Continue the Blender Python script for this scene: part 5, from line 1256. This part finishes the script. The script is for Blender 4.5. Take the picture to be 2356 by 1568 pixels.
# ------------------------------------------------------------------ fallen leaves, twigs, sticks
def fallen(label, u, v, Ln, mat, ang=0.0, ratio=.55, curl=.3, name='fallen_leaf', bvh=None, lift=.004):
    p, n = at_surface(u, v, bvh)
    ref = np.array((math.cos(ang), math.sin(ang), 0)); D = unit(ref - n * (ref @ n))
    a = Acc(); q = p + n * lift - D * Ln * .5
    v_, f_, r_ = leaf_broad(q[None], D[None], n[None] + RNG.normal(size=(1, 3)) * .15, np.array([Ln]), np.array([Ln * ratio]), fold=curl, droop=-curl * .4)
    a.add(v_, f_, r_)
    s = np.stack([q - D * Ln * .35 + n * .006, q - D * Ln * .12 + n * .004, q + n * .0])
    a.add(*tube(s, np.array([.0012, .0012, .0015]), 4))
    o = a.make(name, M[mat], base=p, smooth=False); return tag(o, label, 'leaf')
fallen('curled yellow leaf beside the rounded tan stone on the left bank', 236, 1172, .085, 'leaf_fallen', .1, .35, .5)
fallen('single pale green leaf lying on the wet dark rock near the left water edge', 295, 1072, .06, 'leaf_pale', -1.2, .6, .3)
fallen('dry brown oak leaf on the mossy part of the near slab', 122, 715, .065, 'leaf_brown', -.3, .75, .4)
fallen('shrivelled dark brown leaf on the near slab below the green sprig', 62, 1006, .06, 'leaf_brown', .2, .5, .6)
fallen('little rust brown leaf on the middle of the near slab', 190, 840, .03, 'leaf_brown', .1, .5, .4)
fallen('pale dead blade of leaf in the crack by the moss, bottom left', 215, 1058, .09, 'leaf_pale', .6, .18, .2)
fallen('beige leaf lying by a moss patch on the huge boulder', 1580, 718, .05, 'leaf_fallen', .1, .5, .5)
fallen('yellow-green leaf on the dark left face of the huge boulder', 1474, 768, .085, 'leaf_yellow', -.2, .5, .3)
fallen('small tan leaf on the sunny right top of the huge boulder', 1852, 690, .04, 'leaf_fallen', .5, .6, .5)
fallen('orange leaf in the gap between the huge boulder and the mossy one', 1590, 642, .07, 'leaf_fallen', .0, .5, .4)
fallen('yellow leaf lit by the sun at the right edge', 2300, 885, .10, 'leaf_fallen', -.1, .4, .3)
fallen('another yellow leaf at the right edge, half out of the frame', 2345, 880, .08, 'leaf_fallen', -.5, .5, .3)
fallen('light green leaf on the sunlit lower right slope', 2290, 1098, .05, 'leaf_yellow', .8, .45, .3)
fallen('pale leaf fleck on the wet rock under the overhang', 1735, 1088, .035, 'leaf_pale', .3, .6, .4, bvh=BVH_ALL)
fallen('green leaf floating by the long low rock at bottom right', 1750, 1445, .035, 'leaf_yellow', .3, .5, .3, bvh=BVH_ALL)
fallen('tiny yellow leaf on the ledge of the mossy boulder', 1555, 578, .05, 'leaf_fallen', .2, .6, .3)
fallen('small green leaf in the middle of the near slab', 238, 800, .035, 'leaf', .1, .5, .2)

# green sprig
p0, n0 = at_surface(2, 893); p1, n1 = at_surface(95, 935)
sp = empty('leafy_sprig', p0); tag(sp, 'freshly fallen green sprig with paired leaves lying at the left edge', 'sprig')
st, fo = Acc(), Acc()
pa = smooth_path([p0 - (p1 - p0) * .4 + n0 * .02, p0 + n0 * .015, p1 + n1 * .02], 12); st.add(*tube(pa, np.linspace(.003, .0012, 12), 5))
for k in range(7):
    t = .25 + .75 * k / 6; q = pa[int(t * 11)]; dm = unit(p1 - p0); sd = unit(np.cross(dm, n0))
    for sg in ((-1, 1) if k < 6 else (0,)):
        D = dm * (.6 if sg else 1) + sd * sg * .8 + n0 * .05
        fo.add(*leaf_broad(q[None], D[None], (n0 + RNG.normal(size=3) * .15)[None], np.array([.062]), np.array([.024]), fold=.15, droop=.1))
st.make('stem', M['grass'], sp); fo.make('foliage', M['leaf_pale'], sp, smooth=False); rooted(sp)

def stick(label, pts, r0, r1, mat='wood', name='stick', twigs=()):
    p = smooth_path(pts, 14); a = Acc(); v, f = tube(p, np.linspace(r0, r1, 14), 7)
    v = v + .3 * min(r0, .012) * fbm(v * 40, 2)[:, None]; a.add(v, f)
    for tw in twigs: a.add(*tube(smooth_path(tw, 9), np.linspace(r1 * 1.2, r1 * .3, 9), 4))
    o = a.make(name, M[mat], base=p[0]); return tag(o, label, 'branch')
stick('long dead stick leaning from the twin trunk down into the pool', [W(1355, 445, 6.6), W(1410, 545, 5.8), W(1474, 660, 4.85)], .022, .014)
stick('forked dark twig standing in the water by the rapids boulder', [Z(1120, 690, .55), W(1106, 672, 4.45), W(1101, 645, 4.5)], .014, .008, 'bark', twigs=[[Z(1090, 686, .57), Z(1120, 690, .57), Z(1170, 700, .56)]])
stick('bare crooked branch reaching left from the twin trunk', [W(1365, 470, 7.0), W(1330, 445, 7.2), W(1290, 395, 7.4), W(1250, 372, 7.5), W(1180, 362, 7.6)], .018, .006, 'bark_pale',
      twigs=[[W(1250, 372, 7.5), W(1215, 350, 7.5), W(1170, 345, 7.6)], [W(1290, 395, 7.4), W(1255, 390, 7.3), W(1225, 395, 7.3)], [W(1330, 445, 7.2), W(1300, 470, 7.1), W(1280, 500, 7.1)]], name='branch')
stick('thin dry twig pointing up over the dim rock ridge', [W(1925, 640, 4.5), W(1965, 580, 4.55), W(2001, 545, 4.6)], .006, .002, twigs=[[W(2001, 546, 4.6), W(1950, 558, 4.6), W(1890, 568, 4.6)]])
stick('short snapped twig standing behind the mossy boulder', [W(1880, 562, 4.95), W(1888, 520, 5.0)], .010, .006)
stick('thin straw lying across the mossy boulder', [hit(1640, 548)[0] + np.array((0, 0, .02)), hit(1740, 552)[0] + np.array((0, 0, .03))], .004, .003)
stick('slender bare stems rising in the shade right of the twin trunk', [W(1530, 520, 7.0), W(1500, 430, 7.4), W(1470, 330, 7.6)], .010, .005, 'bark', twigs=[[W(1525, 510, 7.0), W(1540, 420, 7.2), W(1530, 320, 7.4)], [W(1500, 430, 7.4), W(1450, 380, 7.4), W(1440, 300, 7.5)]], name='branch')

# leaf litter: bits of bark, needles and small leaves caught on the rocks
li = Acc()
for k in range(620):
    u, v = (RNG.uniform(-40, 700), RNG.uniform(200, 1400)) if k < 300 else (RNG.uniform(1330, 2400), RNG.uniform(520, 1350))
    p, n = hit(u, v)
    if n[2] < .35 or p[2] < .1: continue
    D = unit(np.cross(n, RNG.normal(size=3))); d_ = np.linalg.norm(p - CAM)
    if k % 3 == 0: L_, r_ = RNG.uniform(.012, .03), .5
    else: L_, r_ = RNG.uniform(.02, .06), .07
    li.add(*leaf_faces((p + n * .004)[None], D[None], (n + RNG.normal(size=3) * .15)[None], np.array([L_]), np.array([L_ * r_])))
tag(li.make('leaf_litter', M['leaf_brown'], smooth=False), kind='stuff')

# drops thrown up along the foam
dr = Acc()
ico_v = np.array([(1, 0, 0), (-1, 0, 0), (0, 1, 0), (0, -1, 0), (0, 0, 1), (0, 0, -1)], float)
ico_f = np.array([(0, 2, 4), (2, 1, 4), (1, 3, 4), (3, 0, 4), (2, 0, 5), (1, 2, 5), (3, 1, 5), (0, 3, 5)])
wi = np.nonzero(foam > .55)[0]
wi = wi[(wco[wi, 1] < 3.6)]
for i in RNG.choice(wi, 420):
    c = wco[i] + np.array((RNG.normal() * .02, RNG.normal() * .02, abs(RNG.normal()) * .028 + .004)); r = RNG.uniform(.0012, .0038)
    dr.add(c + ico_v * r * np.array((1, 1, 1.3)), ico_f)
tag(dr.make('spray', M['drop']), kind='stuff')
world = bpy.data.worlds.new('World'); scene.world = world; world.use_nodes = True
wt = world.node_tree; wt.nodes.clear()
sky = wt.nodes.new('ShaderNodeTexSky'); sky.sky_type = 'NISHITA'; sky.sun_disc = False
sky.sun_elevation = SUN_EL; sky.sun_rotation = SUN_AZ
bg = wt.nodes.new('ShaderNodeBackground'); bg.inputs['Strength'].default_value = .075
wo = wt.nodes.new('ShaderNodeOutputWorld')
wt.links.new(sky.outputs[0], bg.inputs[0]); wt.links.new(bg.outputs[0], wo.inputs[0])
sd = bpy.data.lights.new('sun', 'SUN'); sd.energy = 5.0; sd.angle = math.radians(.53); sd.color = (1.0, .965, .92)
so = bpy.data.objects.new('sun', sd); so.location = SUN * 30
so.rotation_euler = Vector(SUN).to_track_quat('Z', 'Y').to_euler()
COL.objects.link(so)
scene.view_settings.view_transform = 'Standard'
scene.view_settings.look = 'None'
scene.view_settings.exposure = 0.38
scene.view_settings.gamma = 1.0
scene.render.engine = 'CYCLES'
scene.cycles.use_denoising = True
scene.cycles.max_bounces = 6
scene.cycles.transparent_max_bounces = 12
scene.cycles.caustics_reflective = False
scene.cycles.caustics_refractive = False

*Goal*
Copy every single line of the material above that holds "from".

*Solution to this problem*
Continue the Blender Python script for this scene: part 5, from line 1256. This part finishes the script. The script is for Blender 4.5. Take the picture to be 2356 by 1568 pixels.
stick('long dead stick leaning from the twin trunk down into the pool', [W(1355, 445, 6.6), W(1410, 545, 5.8), W(1474, 660, 4.85)], .022, .014)
stick('bare crooked branch reaching left from the twin trunk', [W(1365, 470, 7.0), W(1330, 445, 7.2), W(1290, 395, 7.4), W(1250, 372, 7.5), W(1180, 362, 7.6)], .018, .006, 'bark_pale',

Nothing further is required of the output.